Зайончковский был заметной фигурой в «Тресте». С 1920 года Зайончковский — член Особого совещания при главнокомандующем РККА, в том же 1920-м его вновь арестовывают, уже как польского пособника. Андрею Медардовичу чудом удалось избежать расстрела. Спасла ему жизнь подписка о сотрудничестве с органами ВЧК. Произошло это в 1921 году. Теперь бывший генерал от инфантерии был вынужден информировать ВЧК — ГПУ «о настроениях в среде бывшего царского офицерства».

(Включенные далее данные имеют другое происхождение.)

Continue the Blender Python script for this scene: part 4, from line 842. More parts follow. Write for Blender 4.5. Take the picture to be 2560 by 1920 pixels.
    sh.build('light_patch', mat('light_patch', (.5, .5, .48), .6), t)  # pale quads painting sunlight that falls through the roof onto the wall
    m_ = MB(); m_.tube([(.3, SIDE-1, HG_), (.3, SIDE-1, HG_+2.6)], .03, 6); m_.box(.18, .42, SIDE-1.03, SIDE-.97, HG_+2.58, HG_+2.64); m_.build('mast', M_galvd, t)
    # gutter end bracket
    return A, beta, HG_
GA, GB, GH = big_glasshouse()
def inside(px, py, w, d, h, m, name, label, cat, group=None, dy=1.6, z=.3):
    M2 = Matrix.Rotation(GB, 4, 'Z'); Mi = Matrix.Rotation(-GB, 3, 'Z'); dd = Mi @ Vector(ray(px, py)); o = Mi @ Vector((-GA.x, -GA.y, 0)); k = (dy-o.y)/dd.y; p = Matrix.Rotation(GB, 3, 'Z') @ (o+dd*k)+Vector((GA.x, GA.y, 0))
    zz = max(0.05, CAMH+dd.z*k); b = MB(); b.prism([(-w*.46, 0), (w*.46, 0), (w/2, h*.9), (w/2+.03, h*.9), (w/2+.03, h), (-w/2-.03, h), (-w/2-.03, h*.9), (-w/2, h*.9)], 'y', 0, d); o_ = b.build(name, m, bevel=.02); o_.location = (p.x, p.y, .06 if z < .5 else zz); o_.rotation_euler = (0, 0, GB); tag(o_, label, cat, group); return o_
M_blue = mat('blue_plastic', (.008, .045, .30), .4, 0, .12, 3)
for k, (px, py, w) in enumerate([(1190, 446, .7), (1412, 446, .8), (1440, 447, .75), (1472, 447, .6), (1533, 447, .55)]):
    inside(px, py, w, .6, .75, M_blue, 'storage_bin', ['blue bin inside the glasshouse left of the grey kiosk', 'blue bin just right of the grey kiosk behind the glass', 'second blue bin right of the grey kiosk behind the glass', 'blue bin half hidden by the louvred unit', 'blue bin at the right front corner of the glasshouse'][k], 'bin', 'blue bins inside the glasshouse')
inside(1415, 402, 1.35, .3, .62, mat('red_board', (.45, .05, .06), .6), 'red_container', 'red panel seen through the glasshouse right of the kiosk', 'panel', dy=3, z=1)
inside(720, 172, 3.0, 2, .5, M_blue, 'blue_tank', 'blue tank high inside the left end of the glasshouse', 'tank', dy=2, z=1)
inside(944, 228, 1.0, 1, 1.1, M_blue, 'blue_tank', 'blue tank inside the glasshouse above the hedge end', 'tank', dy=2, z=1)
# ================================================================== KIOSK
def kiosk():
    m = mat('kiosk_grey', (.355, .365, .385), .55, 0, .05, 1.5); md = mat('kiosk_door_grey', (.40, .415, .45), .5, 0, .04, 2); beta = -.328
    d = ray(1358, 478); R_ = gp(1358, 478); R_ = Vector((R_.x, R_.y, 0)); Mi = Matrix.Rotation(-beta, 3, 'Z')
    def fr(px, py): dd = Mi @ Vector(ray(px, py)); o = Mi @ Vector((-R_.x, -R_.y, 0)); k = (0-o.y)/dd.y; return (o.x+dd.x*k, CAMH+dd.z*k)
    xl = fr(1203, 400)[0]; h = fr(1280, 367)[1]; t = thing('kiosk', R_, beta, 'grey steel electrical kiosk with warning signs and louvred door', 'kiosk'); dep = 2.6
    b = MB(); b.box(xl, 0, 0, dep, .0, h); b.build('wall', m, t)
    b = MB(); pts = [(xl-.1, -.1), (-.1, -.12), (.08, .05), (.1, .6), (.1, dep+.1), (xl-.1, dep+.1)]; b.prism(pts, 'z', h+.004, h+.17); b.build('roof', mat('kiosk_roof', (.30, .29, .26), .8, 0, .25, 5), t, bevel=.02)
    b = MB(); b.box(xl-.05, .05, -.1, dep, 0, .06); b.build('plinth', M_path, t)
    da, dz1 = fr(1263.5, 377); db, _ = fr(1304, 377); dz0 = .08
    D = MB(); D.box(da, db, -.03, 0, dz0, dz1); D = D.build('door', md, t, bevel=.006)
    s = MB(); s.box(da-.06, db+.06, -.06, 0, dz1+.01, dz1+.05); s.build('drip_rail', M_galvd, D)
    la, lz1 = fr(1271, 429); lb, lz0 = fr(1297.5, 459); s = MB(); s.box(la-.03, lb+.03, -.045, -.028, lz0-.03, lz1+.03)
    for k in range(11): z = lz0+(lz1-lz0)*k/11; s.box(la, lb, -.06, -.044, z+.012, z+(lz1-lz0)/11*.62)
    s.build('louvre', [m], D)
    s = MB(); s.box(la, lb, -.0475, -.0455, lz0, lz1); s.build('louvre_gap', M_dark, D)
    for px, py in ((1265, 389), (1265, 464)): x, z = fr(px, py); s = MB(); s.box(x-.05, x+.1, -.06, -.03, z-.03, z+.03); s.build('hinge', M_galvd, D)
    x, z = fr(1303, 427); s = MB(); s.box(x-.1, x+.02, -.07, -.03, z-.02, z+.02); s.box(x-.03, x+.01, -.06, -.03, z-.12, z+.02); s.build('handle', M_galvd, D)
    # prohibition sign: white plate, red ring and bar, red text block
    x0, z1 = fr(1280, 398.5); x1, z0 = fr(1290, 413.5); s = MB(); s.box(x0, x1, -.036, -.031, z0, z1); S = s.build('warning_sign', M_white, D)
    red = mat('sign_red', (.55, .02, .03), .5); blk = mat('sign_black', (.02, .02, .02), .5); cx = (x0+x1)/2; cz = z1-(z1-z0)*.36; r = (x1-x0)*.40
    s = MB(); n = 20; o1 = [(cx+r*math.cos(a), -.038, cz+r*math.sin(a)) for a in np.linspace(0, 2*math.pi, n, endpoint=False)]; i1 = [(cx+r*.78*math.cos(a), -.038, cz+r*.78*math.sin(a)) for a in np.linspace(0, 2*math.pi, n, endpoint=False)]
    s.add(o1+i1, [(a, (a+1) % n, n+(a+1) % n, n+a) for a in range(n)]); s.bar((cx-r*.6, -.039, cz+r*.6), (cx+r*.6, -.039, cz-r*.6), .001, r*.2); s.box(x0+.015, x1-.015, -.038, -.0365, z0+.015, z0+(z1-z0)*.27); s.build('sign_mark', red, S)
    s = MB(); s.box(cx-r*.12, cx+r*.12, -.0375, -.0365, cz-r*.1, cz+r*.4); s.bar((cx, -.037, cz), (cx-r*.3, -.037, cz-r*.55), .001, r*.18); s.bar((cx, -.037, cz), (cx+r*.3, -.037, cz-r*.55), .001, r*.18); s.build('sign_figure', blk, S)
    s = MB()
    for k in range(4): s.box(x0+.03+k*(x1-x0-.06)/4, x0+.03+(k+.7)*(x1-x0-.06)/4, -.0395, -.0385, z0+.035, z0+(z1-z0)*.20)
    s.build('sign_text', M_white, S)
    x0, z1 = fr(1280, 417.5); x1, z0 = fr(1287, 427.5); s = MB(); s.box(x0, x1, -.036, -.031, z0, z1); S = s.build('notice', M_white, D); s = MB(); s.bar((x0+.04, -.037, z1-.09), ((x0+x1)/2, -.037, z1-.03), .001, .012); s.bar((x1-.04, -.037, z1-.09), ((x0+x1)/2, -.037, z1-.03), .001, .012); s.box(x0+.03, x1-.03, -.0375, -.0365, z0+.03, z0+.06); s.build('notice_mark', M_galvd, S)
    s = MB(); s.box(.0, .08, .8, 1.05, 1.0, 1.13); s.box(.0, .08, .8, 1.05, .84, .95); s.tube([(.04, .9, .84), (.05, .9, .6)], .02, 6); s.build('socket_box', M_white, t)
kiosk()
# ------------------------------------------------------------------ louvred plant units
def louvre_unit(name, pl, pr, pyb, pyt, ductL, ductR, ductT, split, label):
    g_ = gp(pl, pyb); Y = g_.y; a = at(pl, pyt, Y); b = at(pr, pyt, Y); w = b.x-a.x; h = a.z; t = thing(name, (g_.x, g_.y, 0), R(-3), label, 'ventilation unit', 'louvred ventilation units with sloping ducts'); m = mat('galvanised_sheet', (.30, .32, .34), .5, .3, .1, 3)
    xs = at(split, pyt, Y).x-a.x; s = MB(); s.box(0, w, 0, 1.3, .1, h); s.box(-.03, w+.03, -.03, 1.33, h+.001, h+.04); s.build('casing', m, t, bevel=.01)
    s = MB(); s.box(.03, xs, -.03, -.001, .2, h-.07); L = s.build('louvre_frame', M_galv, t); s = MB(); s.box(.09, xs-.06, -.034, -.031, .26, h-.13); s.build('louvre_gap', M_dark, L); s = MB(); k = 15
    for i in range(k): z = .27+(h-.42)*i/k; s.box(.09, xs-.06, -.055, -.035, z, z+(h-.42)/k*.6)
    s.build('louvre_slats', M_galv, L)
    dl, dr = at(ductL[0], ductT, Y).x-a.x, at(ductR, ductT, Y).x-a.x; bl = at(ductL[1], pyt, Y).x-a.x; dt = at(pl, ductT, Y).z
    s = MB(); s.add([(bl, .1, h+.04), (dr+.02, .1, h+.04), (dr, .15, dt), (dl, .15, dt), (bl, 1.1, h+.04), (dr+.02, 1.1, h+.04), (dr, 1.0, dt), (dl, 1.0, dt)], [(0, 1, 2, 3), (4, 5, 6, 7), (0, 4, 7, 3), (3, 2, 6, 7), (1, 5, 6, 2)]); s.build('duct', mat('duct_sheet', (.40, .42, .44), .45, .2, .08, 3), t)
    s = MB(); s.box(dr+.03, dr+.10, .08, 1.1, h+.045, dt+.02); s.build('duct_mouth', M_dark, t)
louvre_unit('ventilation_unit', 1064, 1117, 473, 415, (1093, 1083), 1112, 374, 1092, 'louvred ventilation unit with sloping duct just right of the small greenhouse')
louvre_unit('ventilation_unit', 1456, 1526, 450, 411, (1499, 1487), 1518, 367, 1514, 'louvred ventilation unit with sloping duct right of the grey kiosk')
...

К этому он привлек и свою 30-летнюю дочь Ольгу Андреевну Зайончковскую (по мужу Попову). О ней, кстати, так и не получившей никакой профессии (в одном из документов было указано: «…общественно полезным трудом не занимается»), шла слава распространительницы разного рода слухов. Агентом органов государственной безопасности Зайончковская-Попова стала с 1922 года. Ольга Андреевна так же, как и ее отец, принимала активное участие в операции «Трест». Кроме этого, она участвовала в сборе агентурных материалов в отношении М. Н. Тухачевского, А. Е. Какурина, С. С. Каменева, Б. М. Шапошникова и других. Весной 1928 года Зайончковская-Попова по заданию ОГПУ установила связь с немецким журналистом Гербингом, проживающим в Москве. Гербинг подозревался в связях с германской разведкой. Зайончковская-Попова же, ссылаясь якобы на сообщения Гербинга, направляла своему руководству «…разнообразный компромат на ряд видных военачальников РККА».
В 1937 году Зайончковская-Попова была арестована и до 1939 года находилась под следствием по подозрению в шпионской деятельности. В тюрьме ее активно использовали как внутрикамерного агента. В 1939 году Зайончковская-Попова была освобождена и до 1954 года продолжала негласно сотрудничать с органами госбезопасности. Скончалась она в Москве в 70-х годах.